Interest rates have been low for the last few years. Now public sector and private sector banks have started increasing lending rates, initiated by SBI. This results in costlier consumer loans like car, home and personal loans. SBI raised its MCLR by 10 basis points or 0.1 percentage point across all tenures, while the other three have raised it by 5 bps, or 0.05 percent across the board.

Effective April 15, SBI’s MCLR of one-year stands at 7.1%, two-year at 7.3% and three-year at 7.4%. Axis Bank’s one-year MCLR effective April 18 is at 7.4%, two and three years at 7.5% and 7.55%, respectively.

“From the beginning of 2022, banks have started increasing deposits rate. This leads to a wider gap between lending rate and deposit rates. Inflationary pressure is also rising and this will force RBI to increase repo rate soon. This move will further increase lending rates,” said Sucheta Mahapatra, managing director of Personal finance app Branch.

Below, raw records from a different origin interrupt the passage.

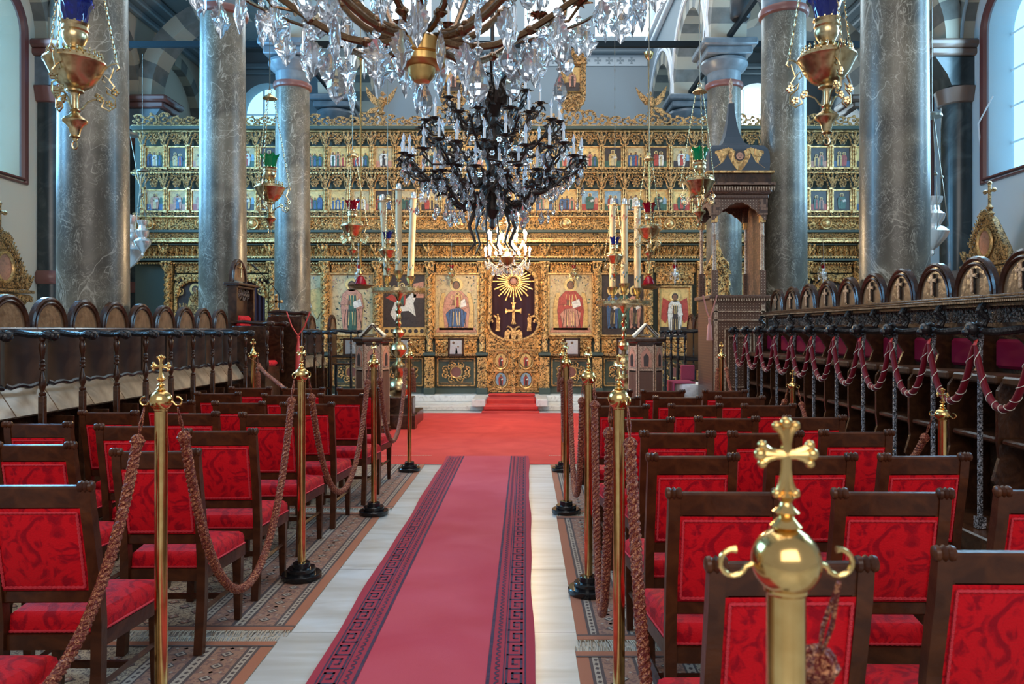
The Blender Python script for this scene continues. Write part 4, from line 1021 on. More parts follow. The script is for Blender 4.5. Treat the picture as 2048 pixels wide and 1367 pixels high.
for sx in (-1, 1):
    for sy in (-1, 1):
        b = MB(); x, y = sx*(HW-0.04), sy*(HD-0.04)
        b.box((x, y, 2.25), (0.08, 0.08, 0.36), 0); b.lathe([(0.03, 2.4), (0.026, 2.5), (0.026, 2.9), (0.035, 2.92), (0.026, 2.94), (0.026, 3.1)], 12, (x, y, 0), 1); b.box((x, y, 3.16), (0.075, 0.075, 0.14), 2); b.box((x, y, 3.3), (0.115, 0.115, 0.22), 0)
        b.build('canopy_post', ['inlay', 'inlaytrim', 'gold'], t)
b = MB()
b.box((HW-0.02, 0, 2.7), (0.03, 2*HD-.06, 1.3), 0); b.build('side_screen', 'inlay', t)
def scallop(b, L, z0, z1, y, m=0):
    N = 24; poly = [(-L, z1), (-L, z0)]
    for i in range(N+1):
        u = -1+2*i/N; poly.append((u*L*.92, z0+(z1-z0)*.78*(1-abs(u)**1.6)+0.018*abs(math.sin(i*PI/3))))
    poly += [(L, z0), (L, z1)]; b.prism(poly, y-0.015, y+0.015, m)
b = MB(); scallop(b, HW, 3.12, 3.42, -HD+.01); scallop(b, HW, 3.12, 3.42, HD-.01); b.X = T(rz=PI/2); scallop(b, HD, 3.12, 3.42, HW-.01); scallop(b, HD, 3.12, 3.42, -HW+.01); b.X = None
b.build('scalloped_valance', 'inlay', t)
b = MB(); b.box((0, 0, 3.44), (2*HW+0.06, 2*HD+0.06, 0.06), 0, ch=0.01); b.box((0, 0, 3.52), (2*HW+0.14, 2*HD+0.14, 0.10), 0, ch=0.03); b.box((0, 0, 3.60), (2*HW+0.2, 2*HD+0.2, 0.03), 0); b.box((0, 0, 3.68), (2*HW+0.1, 2*HD+0.1, 0.14), 2); b.box((0, 0, 3.765), (2*HW+0.18, 2*HD+0.18, 0.03), 3)
for k in range(26): b.prism([(-HW-0.08+k*0.0358, 3.56), (-HW-0.055+k*0.0358, 3.56), (-HW-0.068+k*0.0358, 3.50)], -HD-0.09, -HD-0.075, 1)
b.build('cornice', ['inlay', 'inlaytrim', 'dkwood2', 'gold'], t)

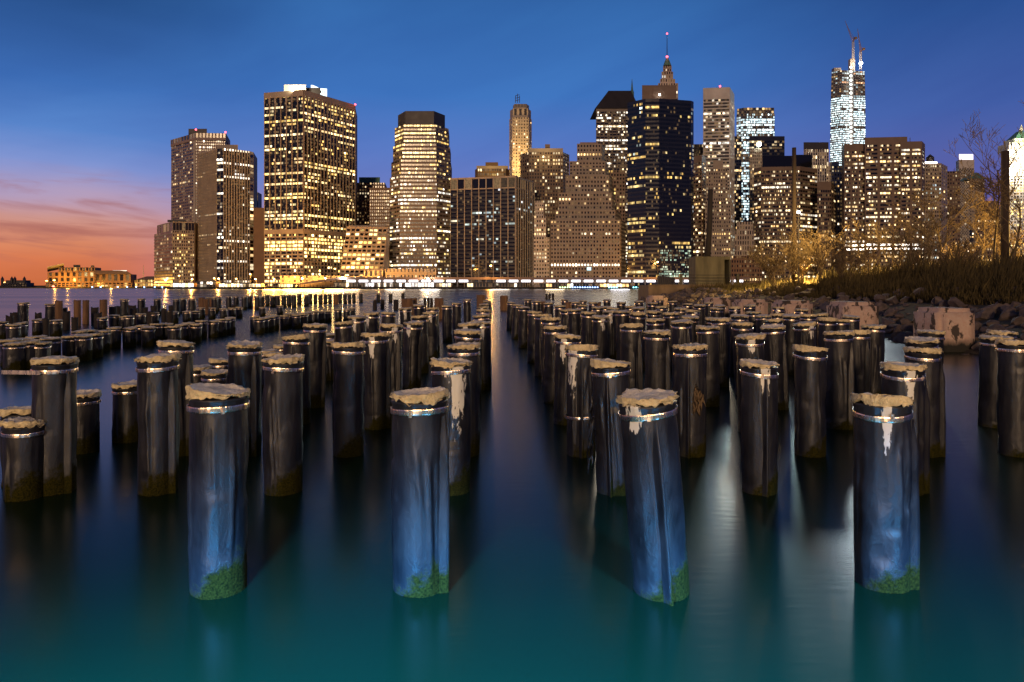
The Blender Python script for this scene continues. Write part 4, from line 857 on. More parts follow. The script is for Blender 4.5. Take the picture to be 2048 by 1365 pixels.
t = tower('office_tower', 'plain dark brown tower right of the water-tank tower', 'brown', 'brown', 1904, 730, seed=49); t.tier([(1888, 730), (1920, 730)], GZ, Z(343, 730), [FS(6, 4, .5, .5, .3, .2, full=0, part=0, cell=.06, mode='win')], 25); t.done()
t = tower('office_tower', 'slim white tower with a glaring pinkish-white lit crown', 'white', 'brown', 1932, 950, seed=50); t.tier([(1912, 962), (1918, 950), (1948, 950)], GZ, Z(320, 950), [FS(2, 4, .3, .4, .3, .2, full=.6, part=.2, cell=.4, pal=COOL, k=1.2, blank_top=12), FS(6, 4.2, .45, .5, .3, .3, full=0, part=.1, cell=.12, pal=WHITE, k=1.0, blank_top=12, mode='win')], 28)
t.block('lit_crown', 1918, 1946, 320, 309, 955, 18, emit('pinkish_crown_light', (1.0, .86, .95), 2.4)); t.done()
t = tower('stone_tower', 'stone tower with a green hipped roof right of the slim white tower', 'tan', 'brown', 1954, 860, 'tower', 51); t.tier([(1939, 860), (1969, 860)], GZ, Z(358, 860), [FS(7, 4, .5, .5, .3, .25, full=0, part=.1, cell=.06, mode='win')], 24)
b = MB(); b.prism(P4(1939, 1969, 859, 24), Z(358, 860), Z(346, 868), 0, None, P4(1951, 1957, 868, 6)); t.add('roof', b, MW['green']); t.done()
t = tower('office_block', 'low dark stepped roofs below the hipped-roof stone tower', 'brown', 'brown', 1985, 770, 'office block', 52); t.tier([(1950, 770), (2016, 770)], GZ, Z(420, 770), [FS(14, 4, .5, .5, .3, .2, full=.05, part=.2, cell=.1, mode='win')], 24); t.tier([(1960, 774), (1996, 774)], Z(420, 770)+.01, Z(402, 774), [None], 16, 'b'); t.done()
t = tower('crowned_tower', 'glaring white floodlit tower with a stepped crown and green tip cut by the right edge', 'white', 'brown', 2045, 1000, 'tower', 53)
t.tier([(2014, 1000), (2082, 1000)], GZ, Z(352, 1000), [FS(11, 4.2, .35, .4, .6, .3, full=.6, part=.3, cell=.4, pal=YEL, k=1.3)], 50)
FLOOD = MW['white']
t.block('floodlit_block', 2015, 2082, 352, 300, 1001, 46, FLOOD); t.block('floodlit_flank', 2013, 2019, 460, 352, 998, 3, FLOOD)
b = MB(); b.prism(P4(2024, 2064, 1006, 30), Z(300, 1006), Z(285, 1006)); b.prism(P4(2030, 2056, 1008, 22), Z(285, 1008), Z(277, 1008))
for x in (2017, 2023, 2066, 2072): b.prism(P4(x, x+5, 1003, 4), Z(300, 1003), Z(284, 1003), 0, None, P4(x+2, x+3, 1004, 1))
t.add('crown_stage', b, FLOOD); b = MB(); b.prism(P4(2031, 2055, 1009, 20), Z(277, 1009), Z(262, 1012), 0, None, P4(2039, 2046, 1014, 7)); t.add('roof', b, MW['green'])
b = MB(); b.lathe([(2.6, Z(262, 1016)), (2.2, Z(257, 1016)), (.3, Z(250, 1016))], 8, XY(2042.5, 1016), 1016); t.add('spire', b, FLOOD); t.done()

# floodlights that wash single roofs and crowns
def flood(px, py, Y, tpx, tpy, tY, e, color, size=6.0):
    o = light('floodlight', 'AREA', (XY(px, Y), Y, Z(py, Y)), e, color, shape='DISK', size=size); aim(o, (XY(tpx, tY), tY, Z(tpy, tY)))
    return o
flood(588, 178, 720, 590, 176, 735, 16000, (1, .88, .6), 4)
flood(985, 340, 775, 985, 333, 803, 5000, (1, .66, .2), 5)
flood(1090, 306, 752, 1090, 301, 774, 3500, (1, .7, .3), 5)
flood(2040, 345, 972, 2044, 312, 1000, 90000, (1, .95, .82), 10); flood(2046, 300, 985, 2046, 280, 1008, 22000, (1, .97, .8), 6)
flood(2008, 430, 975, 2016, 400, 998, 26000, (1, .97, .9), 6); flood(2043, 278, 992, 2043, 268, 1010, 9000, (.8, 1, .5), 5)
flood(1712, 128, 1235, 1708, 100, 1256, 26000, (1, .66, .32), 6); flood(1334, 166, 880, 1334, 148, 902, 1800, (1, .8, .55), 5)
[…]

The history: The Reserve Bank of India (RBI) had issued guidelines on computing interest rates on advances based on the Marginal Cost of Funds based Lending Rate (MCLR) to banks vide circular dated December 17, 2015. It came into effect on April 1, 2016. It was introduced to help the banks become more competitive and improve transparency in loan pricing.

Why now?

“The raising of MCLR s primarily due to twofold factors emerging from the broad guidance of a lesser accommodative policy in future by the RBI and tweaking of the reverse repo rate. Given the kind of oil price fluctuations and a sharp rise in other commodity prices, immediate control of inflation is not seemingly possible and a rise in repo rate by RBI is expected soon.

Moreover SBI had raised its fixed deposits rates in February to maintain its profit spread the increase in MCLR is a logical step,” said Jyoti Prakash Gadia, Managing Director, Resurgent India, an investment banking firm.